-- START OF DATA LINES --

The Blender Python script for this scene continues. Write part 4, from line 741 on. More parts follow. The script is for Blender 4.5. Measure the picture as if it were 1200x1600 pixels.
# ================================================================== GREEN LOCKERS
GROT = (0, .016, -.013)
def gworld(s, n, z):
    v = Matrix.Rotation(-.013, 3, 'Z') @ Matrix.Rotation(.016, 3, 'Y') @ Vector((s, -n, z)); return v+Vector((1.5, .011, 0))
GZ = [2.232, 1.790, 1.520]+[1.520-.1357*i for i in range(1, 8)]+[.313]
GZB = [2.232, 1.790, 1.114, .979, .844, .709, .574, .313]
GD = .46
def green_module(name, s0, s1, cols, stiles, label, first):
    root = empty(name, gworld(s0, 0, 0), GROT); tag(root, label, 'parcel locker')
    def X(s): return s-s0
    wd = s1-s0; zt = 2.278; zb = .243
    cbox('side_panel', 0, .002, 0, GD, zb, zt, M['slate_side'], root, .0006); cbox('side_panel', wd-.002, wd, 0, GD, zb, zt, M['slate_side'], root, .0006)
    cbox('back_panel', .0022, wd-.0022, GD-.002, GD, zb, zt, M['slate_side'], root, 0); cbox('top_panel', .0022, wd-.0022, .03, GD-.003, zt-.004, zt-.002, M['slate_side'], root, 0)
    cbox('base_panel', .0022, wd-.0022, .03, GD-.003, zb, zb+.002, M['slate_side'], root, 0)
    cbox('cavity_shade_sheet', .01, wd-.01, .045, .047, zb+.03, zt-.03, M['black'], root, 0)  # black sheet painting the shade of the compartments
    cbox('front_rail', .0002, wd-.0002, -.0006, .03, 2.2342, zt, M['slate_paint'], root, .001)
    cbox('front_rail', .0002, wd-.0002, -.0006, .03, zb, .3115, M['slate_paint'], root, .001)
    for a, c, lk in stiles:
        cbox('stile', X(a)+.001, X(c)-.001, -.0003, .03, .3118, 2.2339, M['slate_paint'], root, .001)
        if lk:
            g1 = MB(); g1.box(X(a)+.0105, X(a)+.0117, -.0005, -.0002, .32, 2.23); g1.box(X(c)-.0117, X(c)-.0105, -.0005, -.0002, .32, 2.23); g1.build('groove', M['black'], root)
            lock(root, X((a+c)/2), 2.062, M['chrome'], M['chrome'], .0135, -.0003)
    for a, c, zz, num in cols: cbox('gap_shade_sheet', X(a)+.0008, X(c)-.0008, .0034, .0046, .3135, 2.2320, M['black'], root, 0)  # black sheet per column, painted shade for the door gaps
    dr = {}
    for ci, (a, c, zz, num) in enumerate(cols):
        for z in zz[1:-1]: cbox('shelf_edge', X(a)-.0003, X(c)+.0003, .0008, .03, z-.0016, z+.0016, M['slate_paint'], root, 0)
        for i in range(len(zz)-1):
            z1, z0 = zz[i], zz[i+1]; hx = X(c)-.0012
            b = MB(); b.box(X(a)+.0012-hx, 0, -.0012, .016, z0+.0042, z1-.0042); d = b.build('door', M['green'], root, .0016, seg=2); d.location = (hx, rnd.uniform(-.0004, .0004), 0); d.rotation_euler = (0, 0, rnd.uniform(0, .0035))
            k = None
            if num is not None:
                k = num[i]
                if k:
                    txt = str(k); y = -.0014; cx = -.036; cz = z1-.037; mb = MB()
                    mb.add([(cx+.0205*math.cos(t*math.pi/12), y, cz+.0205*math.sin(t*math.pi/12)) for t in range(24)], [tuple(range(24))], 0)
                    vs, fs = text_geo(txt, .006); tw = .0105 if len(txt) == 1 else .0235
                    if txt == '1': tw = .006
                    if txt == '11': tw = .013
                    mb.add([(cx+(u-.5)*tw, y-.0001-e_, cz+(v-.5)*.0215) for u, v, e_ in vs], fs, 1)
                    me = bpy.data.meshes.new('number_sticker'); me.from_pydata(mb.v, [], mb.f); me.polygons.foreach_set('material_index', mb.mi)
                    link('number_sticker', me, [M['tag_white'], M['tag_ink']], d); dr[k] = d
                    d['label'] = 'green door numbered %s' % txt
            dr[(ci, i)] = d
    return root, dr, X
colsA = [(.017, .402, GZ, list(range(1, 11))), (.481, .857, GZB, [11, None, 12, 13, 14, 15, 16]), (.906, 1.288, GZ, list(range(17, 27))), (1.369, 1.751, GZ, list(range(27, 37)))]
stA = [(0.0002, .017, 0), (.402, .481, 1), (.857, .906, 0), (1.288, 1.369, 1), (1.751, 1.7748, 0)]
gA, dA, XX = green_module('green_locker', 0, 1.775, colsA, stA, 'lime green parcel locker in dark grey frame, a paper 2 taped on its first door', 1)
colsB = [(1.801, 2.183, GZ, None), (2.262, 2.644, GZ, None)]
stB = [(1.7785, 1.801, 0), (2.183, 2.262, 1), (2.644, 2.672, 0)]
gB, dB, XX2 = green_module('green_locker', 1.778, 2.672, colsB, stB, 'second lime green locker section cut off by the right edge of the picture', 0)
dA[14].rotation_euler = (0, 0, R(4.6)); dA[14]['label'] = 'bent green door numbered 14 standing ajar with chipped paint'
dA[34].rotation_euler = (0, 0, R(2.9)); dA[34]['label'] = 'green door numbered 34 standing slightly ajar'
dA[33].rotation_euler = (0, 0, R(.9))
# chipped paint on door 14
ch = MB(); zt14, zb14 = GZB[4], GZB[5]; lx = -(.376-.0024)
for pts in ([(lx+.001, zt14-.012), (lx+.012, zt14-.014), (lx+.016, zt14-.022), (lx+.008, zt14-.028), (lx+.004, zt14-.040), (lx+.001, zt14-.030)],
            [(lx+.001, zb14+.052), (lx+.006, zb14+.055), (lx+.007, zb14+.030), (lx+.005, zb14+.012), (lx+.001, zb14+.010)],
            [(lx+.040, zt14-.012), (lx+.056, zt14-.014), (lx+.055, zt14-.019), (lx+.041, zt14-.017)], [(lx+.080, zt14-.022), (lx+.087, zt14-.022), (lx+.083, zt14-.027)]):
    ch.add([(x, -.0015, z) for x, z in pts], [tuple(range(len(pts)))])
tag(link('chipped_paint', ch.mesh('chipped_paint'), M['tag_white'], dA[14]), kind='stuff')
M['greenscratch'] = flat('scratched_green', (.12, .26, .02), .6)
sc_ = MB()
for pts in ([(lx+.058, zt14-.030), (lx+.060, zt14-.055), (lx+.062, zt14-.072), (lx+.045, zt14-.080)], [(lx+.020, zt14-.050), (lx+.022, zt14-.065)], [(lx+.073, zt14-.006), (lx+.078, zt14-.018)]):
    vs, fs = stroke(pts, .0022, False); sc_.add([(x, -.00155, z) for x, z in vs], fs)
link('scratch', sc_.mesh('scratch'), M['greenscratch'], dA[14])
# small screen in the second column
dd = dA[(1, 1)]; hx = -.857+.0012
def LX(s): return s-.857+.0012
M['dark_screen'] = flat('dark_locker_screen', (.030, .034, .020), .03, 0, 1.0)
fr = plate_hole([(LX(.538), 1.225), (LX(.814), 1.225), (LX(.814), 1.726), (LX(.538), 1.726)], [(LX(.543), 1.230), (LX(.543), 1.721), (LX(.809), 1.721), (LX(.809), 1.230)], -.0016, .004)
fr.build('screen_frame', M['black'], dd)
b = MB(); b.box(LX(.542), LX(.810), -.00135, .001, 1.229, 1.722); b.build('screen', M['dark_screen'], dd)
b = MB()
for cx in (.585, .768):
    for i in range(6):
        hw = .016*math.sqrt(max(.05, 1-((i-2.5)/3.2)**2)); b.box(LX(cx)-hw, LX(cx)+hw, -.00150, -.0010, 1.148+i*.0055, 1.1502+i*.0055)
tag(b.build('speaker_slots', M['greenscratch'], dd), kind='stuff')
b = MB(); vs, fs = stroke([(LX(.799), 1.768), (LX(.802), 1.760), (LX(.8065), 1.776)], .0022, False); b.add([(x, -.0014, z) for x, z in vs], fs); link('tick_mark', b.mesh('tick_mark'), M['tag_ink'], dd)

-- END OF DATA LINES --

# PROBLEM REQUIREMENTS
Take each line containing the string "picture" and copy it out.

# SOLVED EXERCISE
The Blender Python script for this scene continues. Write part 4, from line 741 on. More parts follow. The script is for Blender 4.5. Measure the picture as if it were 1200x1600 pixels.
gB, dB, XX2 = green_module('green_locker', 1.778, 2.672, colsB, stB, 'second lime green locker section cut off by the right edge of the picture', 0)